■ Problem to solve:
Any pictures should be left out; please print exactly the lines between the line with "Model this scene" and the line with "rad = math.radians", inclusive.

■ Data supplied:
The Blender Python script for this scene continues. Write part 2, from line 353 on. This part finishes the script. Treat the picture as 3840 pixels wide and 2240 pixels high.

* * *

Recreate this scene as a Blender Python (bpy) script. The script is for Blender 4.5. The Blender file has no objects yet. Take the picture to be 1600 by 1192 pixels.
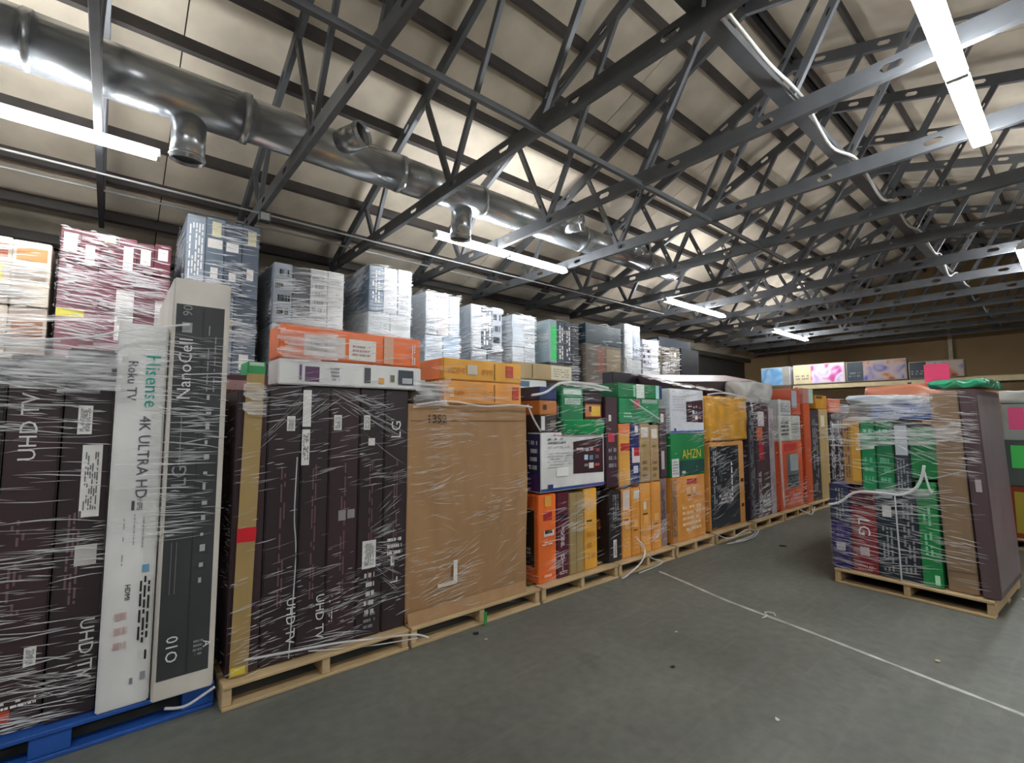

---

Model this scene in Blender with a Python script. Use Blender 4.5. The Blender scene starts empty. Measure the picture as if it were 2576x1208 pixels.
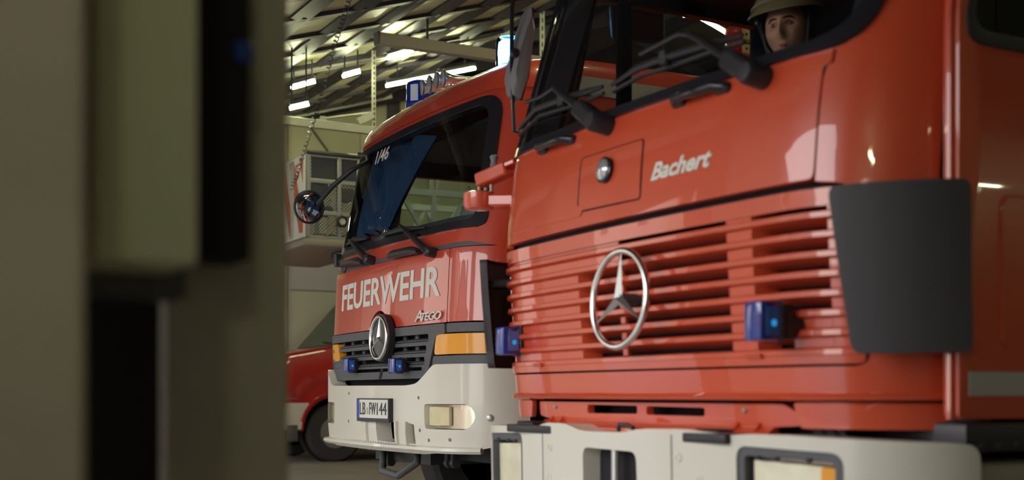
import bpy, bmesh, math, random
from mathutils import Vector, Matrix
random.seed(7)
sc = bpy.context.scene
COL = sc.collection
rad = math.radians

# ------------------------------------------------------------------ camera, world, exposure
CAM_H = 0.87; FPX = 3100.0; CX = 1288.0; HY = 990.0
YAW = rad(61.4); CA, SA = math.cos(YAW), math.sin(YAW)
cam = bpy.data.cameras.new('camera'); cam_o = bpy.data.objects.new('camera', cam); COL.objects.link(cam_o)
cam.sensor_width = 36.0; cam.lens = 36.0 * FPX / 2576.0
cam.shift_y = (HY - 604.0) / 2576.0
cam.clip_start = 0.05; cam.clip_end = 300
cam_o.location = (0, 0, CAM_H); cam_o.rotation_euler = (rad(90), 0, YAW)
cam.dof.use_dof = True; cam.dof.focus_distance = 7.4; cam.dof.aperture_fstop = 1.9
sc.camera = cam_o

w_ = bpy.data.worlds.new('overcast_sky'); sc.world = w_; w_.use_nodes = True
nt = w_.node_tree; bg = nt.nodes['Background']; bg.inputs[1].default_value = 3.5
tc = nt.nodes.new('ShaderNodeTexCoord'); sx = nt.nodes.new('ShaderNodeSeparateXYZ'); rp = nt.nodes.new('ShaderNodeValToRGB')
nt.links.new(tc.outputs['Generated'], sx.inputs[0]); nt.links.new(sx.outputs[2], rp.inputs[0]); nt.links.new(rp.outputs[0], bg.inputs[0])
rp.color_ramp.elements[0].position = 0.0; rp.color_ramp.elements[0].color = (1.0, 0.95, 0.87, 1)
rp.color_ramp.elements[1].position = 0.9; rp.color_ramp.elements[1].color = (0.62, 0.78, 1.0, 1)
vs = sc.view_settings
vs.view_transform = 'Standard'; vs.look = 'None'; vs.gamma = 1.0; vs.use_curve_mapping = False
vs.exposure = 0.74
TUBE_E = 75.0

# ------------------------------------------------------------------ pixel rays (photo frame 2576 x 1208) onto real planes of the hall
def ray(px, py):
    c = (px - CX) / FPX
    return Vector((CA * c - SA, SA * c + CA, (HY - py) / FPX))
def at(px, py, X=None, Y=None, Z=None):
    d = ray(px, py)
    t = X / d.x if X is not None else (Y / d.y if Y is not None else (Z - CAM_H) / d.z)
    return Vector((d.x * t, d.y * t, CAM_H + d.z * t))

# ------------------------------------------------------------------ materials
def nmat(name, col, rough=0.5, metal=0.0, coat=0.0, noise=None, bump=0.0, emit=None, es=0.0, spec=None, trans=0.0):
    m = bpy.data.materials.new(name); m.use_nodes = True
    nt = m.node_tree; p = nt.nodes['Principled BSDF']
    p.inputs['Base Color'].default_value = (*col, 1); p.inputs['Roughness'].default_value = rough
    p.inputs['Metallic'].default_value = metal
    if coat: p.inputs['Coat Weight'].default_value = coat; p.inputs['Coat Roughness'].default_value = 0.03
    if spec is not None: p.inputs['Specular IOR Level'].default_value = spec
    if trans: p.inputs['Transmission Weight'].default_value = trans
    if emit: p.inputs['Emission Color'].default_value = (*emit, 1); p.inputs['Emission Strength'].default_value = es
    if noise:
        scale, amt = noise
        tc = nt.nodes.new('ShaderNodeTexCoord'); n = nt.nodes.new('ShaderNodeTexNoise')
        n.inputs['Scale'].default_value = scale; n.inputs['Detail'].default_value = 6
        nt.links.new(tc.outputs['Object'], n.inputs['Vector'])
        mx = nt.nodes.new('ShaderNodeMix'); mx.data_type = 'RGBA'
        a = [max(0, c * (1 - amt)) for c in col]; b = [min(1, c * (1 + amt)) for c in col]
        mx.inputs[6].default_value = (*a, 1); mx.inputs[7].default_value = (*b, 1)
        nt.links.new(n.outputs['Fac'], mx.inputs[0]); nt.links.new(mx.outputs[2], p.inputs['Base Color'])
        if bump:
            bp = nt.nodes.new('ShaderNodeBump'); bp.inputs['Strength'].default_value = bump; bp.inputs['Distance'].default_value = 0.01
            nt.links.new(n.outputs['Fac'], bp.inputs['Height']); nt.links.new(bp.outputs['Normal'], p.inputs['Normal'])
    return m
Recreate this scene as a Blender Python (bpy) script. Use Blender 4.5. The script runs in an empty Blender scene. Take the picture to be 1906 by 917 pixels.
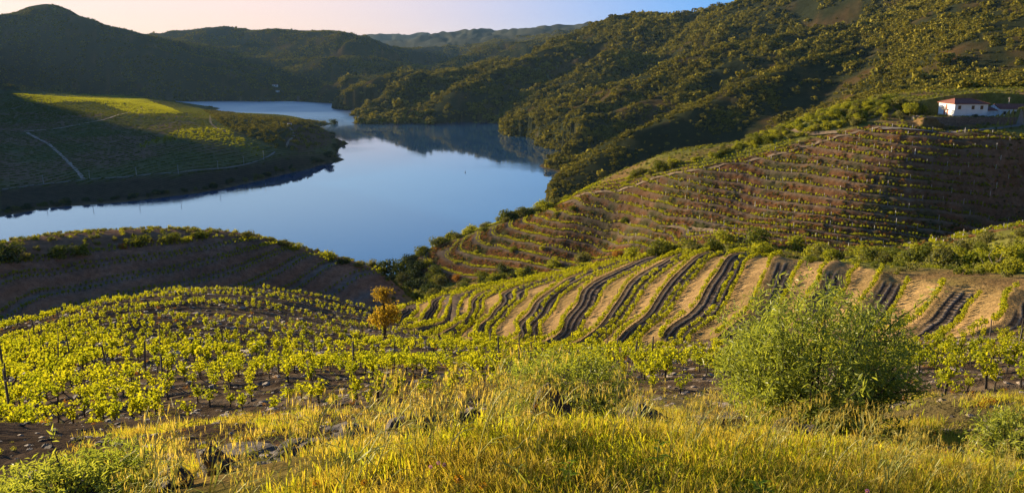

■ Final answer:
Model this scene in Blender with a Python script. Use Blender 4.5. The Blender scene starts empty. Measure the picture as if it were 2576x1208 pixels.
import bpy, bmesh, math, random
from mathutils import Vector, Matrix
random.seed(7)
sc = bpy.context.scene
COL = sc.collection
rad = math.radians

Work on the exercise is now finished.